Citing a study by US wireless network operator Verizon, Kaspersky said BEC was the second most common type of social engineering attack in 2021, “and the FBI reported that BEC attacks cost US businesses more than $2 billion from 2014 to 2019.

Kaspersky experts are increasingly observing BEC attacks. In Q4 2021, Kaspersky products prevented over 8000 BEC attacks, with the greatest number (5,037) occurring in October. The security experts also found that the attacks tend to fall into two categories: large-scale and highly targeted.

“The former is called “BEC-as-a-Service,” Kaspersky explained, “whereby attacks simplify the mechanics behind the attack in order to reach as many victims as possible. Attackers sent streamlined messages en masse from free mail accounts, with the hope of snaring as many victims as possible. Such messages often lack high levels of sophistication, but they are efficient.

Handling BEC attacks

Cybercriminals use a fairly wide range of technical tricks and social-engineering methods to win the trust and carry out fraud.

Kaspersky advises organizations to take measures to at least minimize the threat from BEC attacks:

  • Set up SPF, use DKIM signatures, and implement a DMARC policy to guard against fake internal correspondence. In theory, these measures also permit other companies to authenticate emails sent in the name of your organization (assuming, of course, that the companies have those technologies configured). This method falls short in some ways (such as not being able to prevent ghost spoofing or lookalike domains), but the more companies that use SPF, DKIM, and DMARC, the less wiggle room cybercriminals have.
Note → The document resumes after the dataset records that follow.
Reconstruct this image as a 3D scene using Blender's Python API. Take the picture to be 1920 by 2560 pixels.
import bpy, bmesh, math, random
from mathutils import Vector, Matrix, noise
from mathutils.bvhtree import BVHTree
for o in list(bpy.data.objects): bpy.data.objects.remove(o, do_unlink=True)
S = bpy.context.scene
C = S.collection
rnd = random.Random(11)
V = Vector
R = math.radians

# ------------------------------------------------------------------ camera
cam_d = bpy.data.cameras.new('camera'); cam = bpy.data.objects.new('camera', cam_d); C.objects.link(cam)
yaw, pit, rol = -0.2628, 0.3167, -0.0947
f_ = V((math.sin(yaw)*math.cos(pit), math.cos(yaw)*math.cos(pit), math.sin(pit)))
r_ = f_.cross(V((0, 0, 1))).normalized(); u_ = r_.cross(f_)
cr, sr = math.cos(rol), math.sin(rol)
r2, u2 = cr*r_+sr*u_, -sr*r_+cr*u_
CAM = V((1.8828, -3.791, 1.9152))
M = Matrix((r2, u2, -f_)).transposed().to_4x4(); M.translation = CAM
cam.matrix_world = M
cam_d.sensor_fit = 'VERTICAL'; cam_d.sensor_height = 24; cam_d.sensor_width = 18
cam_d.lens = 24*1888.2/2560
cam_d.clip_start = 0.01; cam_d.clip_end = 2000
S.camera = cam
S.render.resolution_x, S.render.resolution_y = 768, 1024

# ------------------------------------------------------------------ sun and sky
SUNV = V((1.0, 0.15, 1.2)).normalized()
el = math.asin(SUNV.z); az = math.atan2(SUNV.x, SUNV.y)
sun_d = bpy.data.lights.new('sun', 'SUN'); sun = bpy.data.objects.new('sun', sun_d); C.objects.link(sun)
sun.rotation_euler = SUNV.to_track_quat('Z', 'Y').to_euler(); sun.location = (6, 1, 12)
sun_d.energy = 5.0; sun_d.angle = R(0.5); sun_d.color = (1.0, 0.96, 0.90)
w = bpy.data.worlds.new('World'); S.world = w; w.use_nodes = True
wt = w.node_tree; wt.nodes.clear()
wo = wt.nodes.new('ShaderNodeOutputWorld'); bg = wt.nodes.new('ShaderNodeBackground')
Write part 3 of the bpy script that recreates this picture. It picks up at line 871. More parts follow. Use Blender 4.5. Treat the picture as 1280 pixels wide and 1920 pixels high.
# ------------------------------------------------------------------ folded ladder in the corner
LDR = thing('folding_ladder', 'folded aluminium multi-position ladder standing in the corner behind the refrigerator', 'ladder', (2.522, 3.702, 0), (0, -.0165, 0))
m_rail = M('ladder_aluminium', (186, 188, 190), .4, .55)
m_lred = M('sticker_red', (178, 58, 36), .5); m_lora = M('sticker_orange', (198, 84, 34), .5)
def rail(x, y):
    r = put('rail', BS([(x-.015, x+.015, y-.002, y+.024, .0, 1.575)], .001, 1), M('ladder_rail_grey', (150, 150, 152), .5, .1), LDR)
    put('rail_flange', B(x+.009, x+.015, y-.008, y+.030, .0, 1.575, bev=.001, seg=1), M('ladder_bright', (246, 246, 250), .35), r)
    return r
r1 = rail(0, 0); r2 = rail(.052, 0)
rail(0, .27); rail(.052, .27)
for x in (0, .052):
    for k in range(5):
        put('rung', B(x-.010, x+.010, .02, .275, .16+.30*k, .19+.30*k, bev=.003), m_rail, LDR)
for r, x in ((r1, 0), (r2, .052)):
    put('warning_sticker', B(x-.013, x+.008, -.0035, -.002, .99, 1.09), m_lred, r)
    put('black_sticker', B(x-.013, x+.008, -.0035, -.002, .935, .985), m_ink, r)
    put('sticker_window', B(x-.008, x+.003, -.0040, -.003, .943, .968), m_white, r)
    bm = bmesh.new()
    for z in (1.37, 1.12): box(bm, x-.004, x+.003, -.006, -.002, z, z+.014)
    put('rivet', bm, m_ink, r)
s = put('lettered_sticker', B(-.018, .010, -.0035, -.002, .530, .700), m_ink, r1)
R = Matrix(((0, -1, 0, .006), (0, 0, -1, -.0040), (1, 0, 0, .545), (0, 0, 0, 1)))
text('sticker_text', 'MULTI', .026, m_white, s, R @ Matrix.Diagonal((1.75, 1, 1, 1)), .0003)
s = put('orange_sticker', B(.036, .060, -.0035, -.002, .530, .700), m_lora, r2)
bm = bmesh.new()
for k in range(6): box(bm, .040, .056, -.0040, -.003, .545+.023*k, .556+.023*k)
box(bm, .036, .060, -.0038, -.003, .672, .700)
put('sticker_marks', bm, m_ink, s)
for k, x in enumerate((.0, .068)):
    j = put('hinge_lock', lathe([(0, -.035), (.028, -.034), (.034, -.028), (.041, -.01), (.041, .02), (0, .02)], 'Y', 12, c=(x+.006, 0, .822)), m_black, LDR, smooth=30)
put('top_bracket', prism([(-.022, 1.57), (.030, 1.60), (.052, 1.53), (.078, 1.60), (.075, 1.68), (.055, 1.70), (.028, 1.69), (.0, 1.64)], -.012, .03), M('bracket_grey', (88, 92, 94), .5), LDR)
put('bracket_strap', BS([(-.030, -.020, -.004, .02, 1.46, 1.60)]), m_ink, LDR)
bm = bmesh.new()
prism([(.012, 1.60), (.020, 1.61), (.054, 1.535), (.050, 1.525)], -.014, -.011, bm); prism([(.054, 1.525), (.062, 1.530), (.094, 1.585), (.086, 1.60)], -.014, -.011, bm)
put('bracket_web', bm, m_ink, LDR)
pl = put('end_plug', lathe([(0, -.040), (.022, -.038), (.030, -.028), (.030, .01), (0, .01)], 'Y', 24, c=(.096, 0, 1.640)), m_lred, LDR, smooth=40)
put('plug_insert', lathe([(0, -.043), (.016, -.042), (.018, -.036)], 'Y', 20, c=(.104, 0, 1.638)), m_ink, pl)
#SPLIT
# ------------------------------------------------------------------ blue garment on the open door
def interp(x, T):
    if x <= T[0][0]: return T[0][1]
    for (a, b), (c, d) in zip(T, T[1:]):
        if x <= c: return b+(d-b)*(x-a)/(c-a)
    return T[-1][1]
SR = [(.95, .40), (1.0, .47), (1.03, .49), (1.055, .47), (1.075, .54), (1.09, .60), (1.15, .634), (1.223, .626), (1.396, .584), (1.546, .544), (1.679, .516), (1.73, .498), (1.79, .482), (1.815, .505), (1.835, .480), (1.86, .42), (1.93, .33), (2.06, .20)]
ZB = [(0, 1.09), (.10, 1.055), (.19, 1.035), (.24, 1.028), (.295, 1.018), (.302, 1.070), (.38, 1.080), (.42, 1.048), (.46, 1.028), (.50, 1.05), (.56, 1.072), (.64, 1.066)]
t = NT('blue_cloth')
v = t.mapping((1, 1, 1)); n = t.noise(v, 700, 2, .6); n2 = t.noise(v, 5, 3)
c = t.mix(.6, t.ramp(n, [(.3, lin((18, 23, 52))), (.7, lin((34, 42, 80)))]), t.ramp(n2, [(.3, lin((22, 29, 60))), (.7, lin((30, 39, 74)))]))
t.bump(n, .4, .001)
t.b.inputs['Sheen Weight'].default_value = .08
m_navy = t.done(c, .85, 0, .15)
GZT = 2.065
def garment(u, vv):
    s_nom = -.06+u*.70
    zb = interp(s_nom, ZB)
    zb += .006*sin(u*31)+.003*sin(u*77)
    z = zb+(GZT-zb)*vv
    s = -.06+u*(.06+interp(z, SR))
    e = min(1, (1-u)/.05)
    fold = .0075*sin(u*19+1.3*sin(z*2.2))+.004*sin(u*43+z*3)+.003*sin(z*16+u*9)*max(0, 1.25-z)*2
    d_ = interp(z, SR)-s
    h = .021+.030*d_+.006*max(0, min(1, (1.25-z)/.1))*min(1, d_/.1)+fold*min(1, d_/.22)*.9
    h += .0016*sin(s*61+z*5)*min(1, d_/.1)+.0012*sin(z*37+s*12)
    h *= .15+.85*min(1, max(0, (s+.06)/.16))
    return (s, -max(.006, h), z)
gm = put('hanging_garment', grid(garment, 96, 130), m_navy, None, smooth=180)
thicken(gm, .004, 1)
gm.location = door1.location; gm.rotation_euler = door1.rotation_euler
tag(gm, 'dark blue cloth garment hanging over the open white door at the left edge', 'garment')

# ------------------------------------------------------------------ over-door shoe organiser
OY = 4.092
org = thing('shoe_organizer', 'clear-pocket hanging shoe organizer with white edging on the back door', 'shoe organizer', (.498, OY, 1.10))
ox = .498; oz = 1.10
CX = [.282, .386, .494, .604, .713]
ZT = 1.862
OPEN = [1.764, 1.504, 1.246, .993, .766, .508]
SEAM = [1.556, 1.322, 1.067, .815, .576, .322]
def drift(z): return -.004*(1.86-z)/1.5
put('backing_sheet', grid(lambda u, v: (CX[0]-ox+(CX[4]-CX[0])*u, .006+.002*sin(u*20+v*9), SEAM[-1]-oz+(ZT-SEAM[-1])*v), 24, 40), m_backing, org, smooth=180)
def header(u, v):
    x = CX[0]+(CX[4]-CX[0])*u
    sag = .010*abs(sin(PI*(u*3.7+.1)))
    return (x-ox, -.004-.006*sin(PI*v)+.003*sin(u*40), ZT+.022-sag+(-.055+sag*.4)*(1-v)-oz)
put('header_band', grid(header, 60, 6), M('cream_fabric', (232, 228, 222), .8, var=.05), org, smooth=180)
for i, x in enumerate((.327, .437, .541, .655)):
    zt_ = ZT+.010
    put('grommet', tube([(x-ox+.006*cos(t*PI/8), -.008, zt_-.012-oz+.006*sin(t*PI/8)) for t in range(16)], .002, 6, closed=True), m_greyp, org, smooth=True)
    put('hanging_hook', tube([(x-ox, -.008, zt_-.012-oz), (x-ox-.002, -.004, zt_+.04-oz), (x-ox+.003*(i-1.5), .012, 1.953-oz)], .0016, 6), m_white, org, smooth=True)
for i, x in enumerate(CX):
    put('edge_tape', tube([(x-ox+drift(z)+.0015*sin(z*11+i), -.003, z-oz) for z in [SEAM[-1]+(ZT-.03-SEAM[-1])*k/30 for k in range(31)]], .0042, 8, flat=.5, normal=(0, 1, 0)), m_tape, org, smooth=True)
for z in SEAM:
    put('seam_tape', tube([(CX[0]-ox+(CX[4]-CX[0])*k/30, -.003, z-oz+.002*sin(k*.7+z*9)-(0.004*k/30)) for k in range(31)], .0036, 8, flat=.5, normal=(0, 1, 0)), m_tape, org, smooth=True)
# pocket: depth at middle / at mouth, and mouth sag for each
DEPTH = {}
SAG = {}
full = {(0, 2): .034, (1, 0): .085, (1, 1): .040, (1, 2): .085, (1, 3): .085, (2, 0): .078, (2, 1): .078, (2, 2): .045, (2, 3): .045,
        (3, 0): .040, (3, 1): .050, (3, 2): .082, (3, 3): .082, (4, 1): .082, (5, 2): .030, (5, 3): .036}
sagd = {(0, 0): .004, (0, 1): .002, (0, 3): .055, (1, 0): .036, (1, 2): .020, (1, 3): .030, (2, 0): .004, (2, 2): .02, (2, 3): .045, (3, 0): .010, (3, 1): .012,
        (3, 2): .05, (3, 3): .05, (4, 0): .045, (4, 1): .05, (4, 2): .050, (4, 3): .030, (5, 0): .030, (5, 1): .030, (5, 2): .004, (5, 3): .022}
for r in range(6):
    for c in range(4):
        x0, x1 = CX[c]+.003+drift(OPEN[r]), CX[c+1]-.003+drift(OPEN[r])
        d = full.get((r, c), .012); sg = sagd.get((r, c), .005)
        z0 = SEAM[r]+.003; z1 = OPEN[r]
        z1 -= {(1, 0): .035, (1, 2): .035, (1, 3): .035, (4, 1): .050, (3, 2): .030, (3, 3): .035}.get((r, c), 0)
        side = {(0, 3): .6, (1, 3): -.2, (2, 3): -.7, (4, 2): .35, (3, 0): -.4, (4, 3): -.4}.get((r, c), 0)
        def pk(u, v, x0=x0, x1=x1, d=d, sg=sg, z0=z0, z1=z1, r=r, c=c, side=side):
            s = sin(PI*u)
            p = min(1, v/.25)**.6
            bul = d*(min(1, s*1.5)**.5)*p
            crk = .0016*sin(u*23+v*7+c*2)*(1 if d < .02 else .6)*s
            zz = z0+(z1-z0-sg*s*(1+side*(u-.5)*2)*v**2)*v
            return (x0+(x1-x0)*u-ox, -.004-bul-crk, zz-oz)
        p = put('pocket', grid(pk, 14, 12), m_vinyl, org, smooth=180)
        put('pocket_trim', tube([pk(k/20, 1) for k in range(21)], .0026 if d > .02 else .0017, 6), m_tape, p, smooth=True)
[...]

The use of these technologies contributes to a kind of collective immunity against many types of malicious operations with e-mail headers.
  • Train employees periodically to counter social engineering. A combination of workshops and simulations trains employees to be vigilant and identify BEC attacks that get through other layers of defense.
  • Use security tools to protect corporate communication channels such as Kaspersky Secure Mail Gateway with a solid set of anti-phishing, anti-spam, and malware detection technologies. While BEC represents one of the most sophisticated types of email compromise, the product has a dedicated heuristic model for processing indirect indicators and detecting even the most convincing fake emails.
  • Subscribe to in-depth and regularly updated threat intelligence services to have in-depth visibility into cyber threats targeting your organization.

Kaspersky solutions with content filtering specially created in the company’s lab already identify many types of BEC attacks, and its experts continually develop technologies to protect further against the most advanced and sophisticated scams.